OMG...that was hilarious! I am one of them who watches the show...but i missed last week's somehow (I can't even remember why....) but your recap was great! i lost only a few minutes of my life on the bachelor rather than a whole hour of my life. he he.

Oct 22, 2007

I would think that if the same man was the father of your children and the father of your husband, that would qualify you for an entirely different genre of show. Is Jerry Springer even still on?

Oct 22, 2007

Never seen this show, don't have friends who watch it. Your little snippets are enough to give me the general point and probably more laugh time then the real show would. I used to skip over your really long posts of bachelor tuesdays, but now, i read the lite version. Thanks!

Oct 22, 2007

Dude.. you ROCK.. your recaps make my week!

Oct 22, 2007

I have been WAITING for the recap. I do not even watch the damn show but I love the recaps. And have you noticed all the women have pretty odd names? McCarten? I feel like that it is a South Park name or something.

Oct 22, 2007

Thanks again for allowing me to skip the show but enjoy and the juicy one liners. You can't make this crap up.

Oct 22, 2007

oh, thank you, ever diligent re-capper (ish) of most inane show on tv that i do not watch but wait for recaps of

long title

Oct 22, 2007

Never seen the show, have no interest in it, and only know the basic premise from reading your recaps.

And still the Award For Most Humiliatingly Inane And Cringeworthy Dialogue Ever made both of my eyes twitch *at the same time* when I read it.

Oct 22, 2007

Re: the pompoms line, I think she was making a play on words: palms = pompoms (you make my palms sweat).
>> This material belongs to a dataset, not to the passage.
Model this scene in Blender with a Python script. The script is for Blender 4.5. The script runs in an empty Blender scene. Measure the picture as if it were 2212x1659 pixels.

You know, since she was role-playing as a cheerleader. It doesn't really make any sense, but I keep my expectations low. It's better for everyone that way.

Nothing But Bonfires
Oct 22, 2007

Hmm. Well, that joke doesn't translate to someone with a British accent.

Oct 22, 2007

"I'm its best friend."

For some reason, that line alone made me giggle for minutes on end. I have this strange urge to start using it in the most out-of-context situations imaginable. ("Ew, check out this mushy avocado." "I'm its best friend." "...What?")

Also, Yo La Tengo! Well done.

Oct 22, 2007

I don't even watch this show and I was laughing hysterically at this post.

Oct 22, 2007

i love how the bachelor is such a smart show :)

Oct 22, 2007

I am laughing fit to be tied!--I'm not sure how that would work, but it is how funny this is! Thank you, again and always, for the hilarity!

Oct 22, 2007

TV is neurotically superior in America. I wonder when that show will cross the pond, if it ever does. As for sweaty pompoms, urgh! I mean... it begs the question: is she really a woman?

gina in sc
Oct 23, 2007

Ohh i can hardly wait for tonight. when one of them says something, anything, i contemplate ... "will Holly mention that in bachelor lite?" ROFL.

Oct 23, 2007

Best. Show. Ever.

God, I love the Bachelor. Vicariously, of course.

Oct 25, 2007

These commentaries are hysterical! Those women should really read these recaps so they can scuttle on back to their little caves in embarrassment.